Less than a week after news broke that Sen. Larry Craig had pleaded guilty to misdemeanor charges in connection with a police sex sting this June in the men’s bathroom of the Minneapolis-St. Paul International Airport, Idaho’s conservative senior senator announced his resignation.
The speed of Craig’s resignation -- just a few days after he insisted his guilty plea had been a mistake and announced, “I am not gay. I have never been gay” -- said a lot.
At first glance, it showed that the righteous Republican Party, the one that brought us Rep. Mark Foley’s congressional page follies a year ago, figured it couldn’t afford another festering case of family-values hypocrisy in the run-up to next year’s presidential election.
But the cold-blooded haste with which the Republicans this time drew and quartered one of their own has tapped another oozing seam of party hypocrisy. Wasn’t it just last month that Republicans stayed mum at the news that Lousiana Sen. David Vitter’s name appeared in the client list of the infamous D.C. Madam? Have you heard anyone calling for his resignation?
Vitter, one of the most unctuous of the family-values sanctimonious on Capitol Hill, sailed through the incident with a brief (and undoubtedly humbling) admission that he had sinned. Larry Craig never had that chance. In Republican circles, it seems Larry Craig’s sins, which despite his guilty plea he has denied, are beyond forgiveness.
Perhaps I'm being harsh, but I can only conclude that if you’re a right-wing Republican it’s OK to talk about the sanctity of the family while diddling a member of the opposite sex behind your wife’s back. But it’s not OK if you’re so much as considering making whoopee with a member of the same sex.
Now there’s morality at work.
Republicans, of course, already have developed talking points to differentiate the two cases. Craig, Republican pundits and talking heads have pointed out, pleaded guilty to a crime (although not explicitly to soliciting sex). Vitter did not.

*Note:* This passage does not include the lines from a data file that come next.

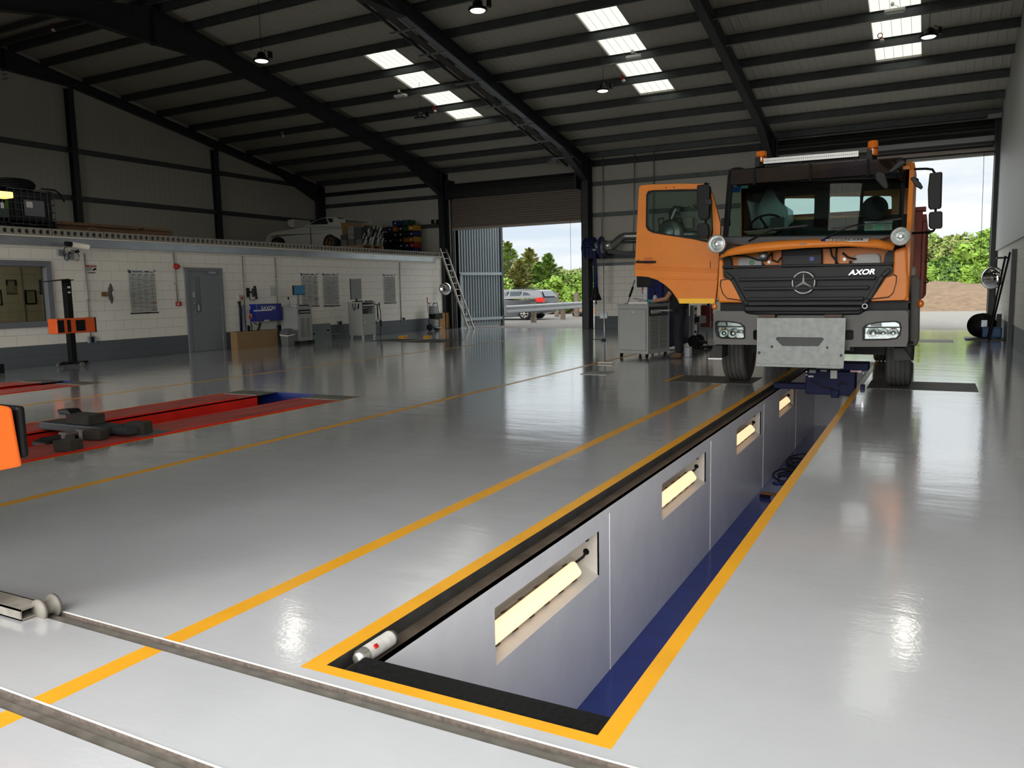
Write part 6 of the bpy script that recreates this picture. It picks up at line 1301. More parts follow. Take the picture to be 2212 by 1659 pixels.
# headlamp tester on the floor rails at the left edge
g = thing('headlamp_tester', (-3.62,1.74,0), 'orange headlamp tester riding on the floor rails at the left edge of the view', 'headlamp tester')
HT = HOL_
bx_ = [px(38,872,X=-3.32), px(38,1010,X=-3.32)]; yr = bx_[0].y
mb = MB(); zA, zB = px(38,1010,X=-3.32).z, px(36,868,X=-3.32).z
mb.slab([(-3.32,yr,zA),(-3.32,yr-.02,zB-.02),(-3.34,yr-.08,zB),(-3.34,yr-.7,zB),(-3.32,yr-.7,zA)], (-.3,0,0)); OB_ = mb.build('optical_box', HT, g, bevel=.02, segs=3)
mb = MB(); mb.slab([(-3.315,yr+.012,zA+.02),(-3.315,yr-.005,zB-.03),(-3.335,yr-.07,zB+.012),(-3.6,yr-.07,zB+.012),(-3.6,yr+.012,zA+.02)], (-.012,.012,0)) if 0 else mb.box(-3.62,-3.325,yr-.0,yr+.035,zA+.03,zB-.02); mb.build('box_end_trim', BLK, OB_, bevel=.015)
mb = MB(); mb.box(-3.78,-3.66,1.62,1.8,.1,1.95); mb.build('post', BLK, g, bevel=.006)
ql = px(29,421.5,X=-3.34); mb = MB(); mb.box(-3.4,-3.34,ql.y-.5,ql.y,ql.z-.012,ql.z+.012); mb.build('amber_strip', mat('amber_strip_glow', (255,220,120), .4, emit=(255,214,110), es=1.3), g, bevel=.003)  # emissive amber strip along the visor edge
mb = MB(); mb.box(-3.7,-3.4,ql.y-.5,ql.y-.02,ql.z-.012,ql.z+.03); mb.build('alignment_visor', BLK, g)
FO = mat('worn_grey_paint', (140,136,126), .6, .1, noise=.3, nscale=14)
f0, f1 = px(50,1342,Z=0), px(100,1325,Z=0)
mb = MB()
def hollow(x0,x1,y0,y1,z0,z1,t): mb.box(x0,x1,y0,y1,z0,z0+t); mb.box(x0,x1,y0,y1,z1-t,z1); mb.box(x0,x1,y0,y0+t,z0,z1); mb.box(x0,x1,y1-t,y1,z0,z1)
n_, f_ = px(43,1343,Z=.0), px(98,1326,Z=.0); xe = (n_.x+f_.x)/2; hollow(xe-.75,xe,n_.y,f_.y,.004,.052,.006)
mb.build('base_beam', FO, g)
mb = MB(); mb.box(xe-.75,xe-.6,1.44,1.86,.03,.09); mb.build('base_cross_beam', FO, g)
wx = px(103,1300,Z=.05).x
for xx, yy in ((wx,2.008),):
    mb = MB(); mb.lathe([(0,-.05),(.05,-.05),(.052,-.035),(.03,-.03),(.03,.01),(.052,.015),(.052,.03),(0,.03)], (xx+.01,yy,.028), (0,1,0), 28) ; mb.build('grooved_wheel', mat('wheel_dusty', (118,114,105), .6, noise=.2), g)
mb = MB(); mb.lathe([(0,-.03),(.045,-.03),(.045,.03),(0,.03)], (xe-.68,1.475,.022), (0,1,0), 24); mb.build('grooved_wheel', mat('wheel_dusty', (118,114,105)), g)

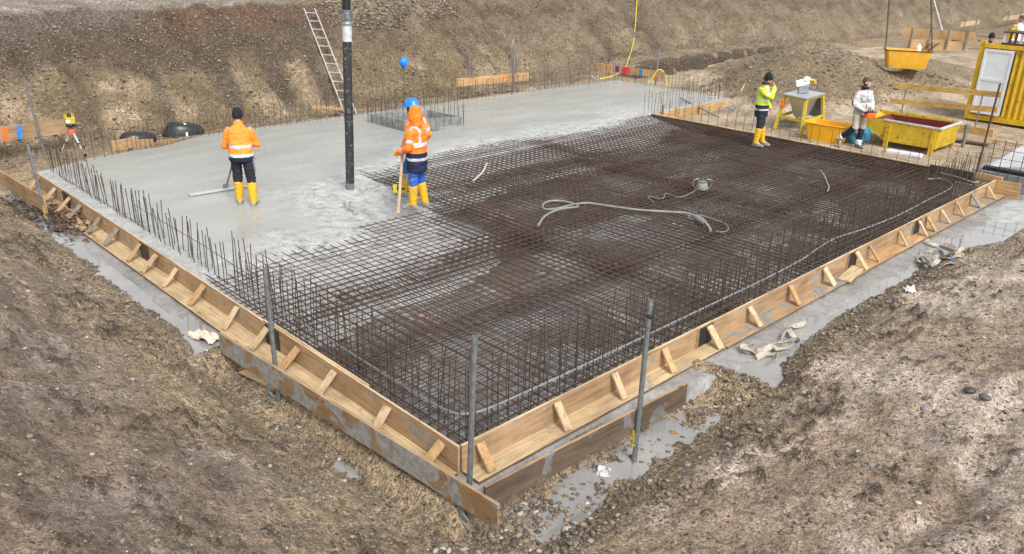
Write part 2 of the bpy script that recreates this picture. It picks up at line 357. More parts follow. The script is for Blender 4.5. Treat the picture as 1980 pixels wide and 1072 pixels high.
def np_mesh(name, verts, faces, mat, attrs=None, smooth=True):
    me = bpy.data.meshes.new(name); nv, nf = len(verts), len(faces); k = faces.shape[1]
    me.vertices.add(nv); me.vertices.foreach_set('co', np.asarray(verts, np.float32).ravel())
    me.loops.add(nf*k); me.loops.foreach_set('vertex_index', np.asarray(faces, np.int32).ravel())
    me.polygons.add(nf); me.polygons.foreach_set('loop_start', np.arange(0, nf*k, k, dtype=np.int32))
    if smooth: me.polygons.foreach_set('use_smooth', np.ones(nf, bool))
    me.materials.append(mat); me.update(calc_edges=True); me.validate()
    for nm, d in (attrs or {}).items():
        if d.ndim == 2:
            a = me.attributes.new(nm, 'FLOAT_COLOR', 'POINT'); a.data.foreach_set('color', np.concatenate([d, np.ones((nv, 1))], 1).astype(np.float32).ravel())
        else:
            a = me.attributes.new(nm, 'FLOAT', 'POINT'); a.data.foreach_set('value', d.astype(np.float32))
    return me
# ------------------------------------------------------------------ ground
X1, X2, Y0, Y1 = 15.5, 20.08, 9.4, 14.48
def polyseg(px, py, pts):
    d = np.full(px.shape, 1e9)
    for (ax, ay), (bx, by) in zip(pts[:-1], pts[1:]):
        vx, vy = bx-ax, by-ay; t = np.clip(((px-ax)*vx+(py-ay)*vy)/(vx*vx+vy*vy), 0, 1)
        d = np.minimum(d, np.hypot(px-ax-t*vx, py-ay-t*vy))
    return d
def inpoly(px, py, P):
    c = np.zeros(px.shape, bool); n = len(P)
    for i in range(n):
        (ax, ay), (bx, by) = P[i], P[(i+1) % n]
        c ^= ((ay > py) != (by > py)) & (px < (bx-ax)*(py-ay)/(by-ay+1e-12)+ax)
    return c
def foot(x): return np.where(x < 30, 16.3+.045*x, 17.65-.12*(x-30))+.25*perlin(x*.5, x*0+3.3, 5)
PT = at(1786, 153, .30)
HEAP = [(23.2, 9.0, 3.6, 1.55), (21.2, 8.3, 2.4, .95), (26.5, 10.6, 4.2, 1.5), (30., 11.5, 4.5, 1.3), (26.5, 8., 2.6, .7), (33., 8.5, 3.8, .9), (29.5, 7.0, 2.2, .5)]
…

That, however, is hogwash, points out Joshua Micah Marshall on his blog, http://www.talkingpoints.com/
“For one thing, confronted with evidence that he made use of a prostitution service, Vitter conceded immediately that he'd ‘sinned,’" Marshall notes. “I'm not an expert in the subject, but as I understand it, paying for sex is a crime, and Vitter publicly acknowledged that he'd violated this law. He would have been subject to criminal charges, but the statute of limitations ran out.”
Oh …. Whatever.
Where is Karl Rove when the Republicans really need him?